Rail container transportation in the Eurasian space in 2024

28.02.2025

The continuing upward trend in the volume of transit freight transported along the China-Europe-China route reflects the recovery of traffic and the return of shippers to continental routes.

Early 2024 marked a sharp, more than two-fold, increase in maritime transport rates due to instability in the Red Sea and the Suez Canal. From December 2023 to January 2024, the shipping rates grew by 109.6%. In December 2023, Yemen’s Houthis said they would attack all ships in the Red Sea. The route through the Red Sea leads to the Suez Canal, which is the shortest waterway between Europe and China. As a result, in order to avoid risks, transport companies were forced into changing routes in favour of safer, but less lucrative and economical routes.

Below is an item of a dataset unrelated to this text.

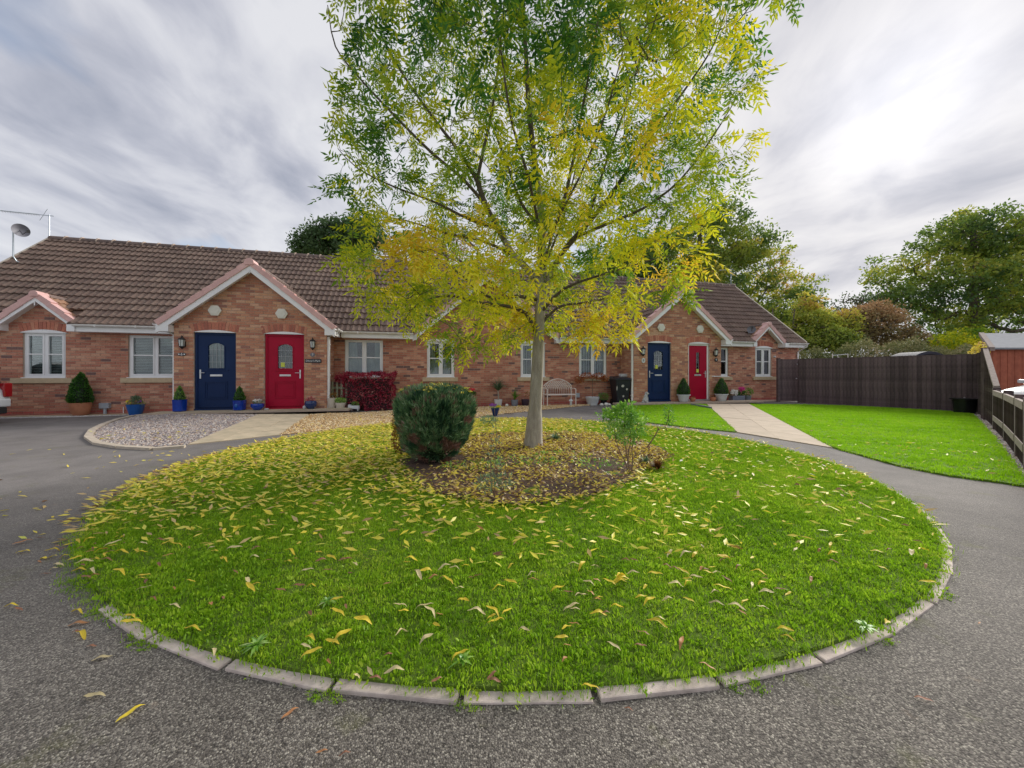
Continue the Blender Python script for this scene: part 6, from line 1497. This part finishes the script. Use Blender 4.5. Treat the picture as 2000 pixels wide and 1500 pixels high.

The alternative route went around Africa’s Cape of Good Hope. This route increases the transit time by 14−15 days compared to 28 days it takes to cross the Red Sea, which makes the former less attractive for shippers, including due to higher transport costs.

While ocean freight rates remained volatile during the year, rail freight rates were stable. A comparison of ERAI’s January ($3,085 per FEU) and December ($3,215 per FEU) 2024 rates shows a 4.2% increase. Moderate price increases with zero volatility provide shippers with comfortable long-term planning, which is a competitive advantage of the Eurasian rail route.

Increase in freight traffic and return of transit cargoes

In 2024, a total of 745,900 TEUs travelled along the Eurasian rail route, up 10.6% from 674,000 TEUs in 2023. At the same time, the volume of China-EU-China transit transport increased by 80.3%, from 211,100 to 380,600 TEUs. Thanks to stable rates and good operation of the route, container transport volumes reached a record-high.

Notably, the increase in rail transport volumes became possible precisely due to China-EU transit traffic. The recent trend of increased freight handled by EAEU-China transport route was replaced by a reduction in the amount of 21.1% to 365,300 TEUs.

Cargo base and maintaining the trend for maximising utilisation

In recent years, the number of empty containers on the Eurasian China-Europe-China route tended to decrease. In 2024, the share of empty containers amounted to 4%, which is the best result (on a par with 2022) over the past eight years. Compared to the 2018, the difference is 24 p.p.

According to the ERAI website, in 2024, 86 types of goods from a corresponding number of categories at the level of two Customs Commodity Code (FEACN) digits were transported along the China-Europe-China Eurasian rail route. In 2023, this number stood at 88 categories, and in 2022 − 92 categories. With regard to four-digit FEACN level goods, 837 categories of goods were transported in 2024, 807 in 2023, and 899 in 2022. Certain contraction in the diversity of transported categories is indicative of a cargo base consolidation around traditional shippers and destinations.

The value of freight carried along the Eurasian China-Europe-China rail route amounted to $29.4 billion in 2024. This represents an 84.9% increase from last year’s $15.9 billion. The share of total amount of goods from annual trade between Europe and China in 2024 reached 3.7%; the figure for 2023 was 2.1%.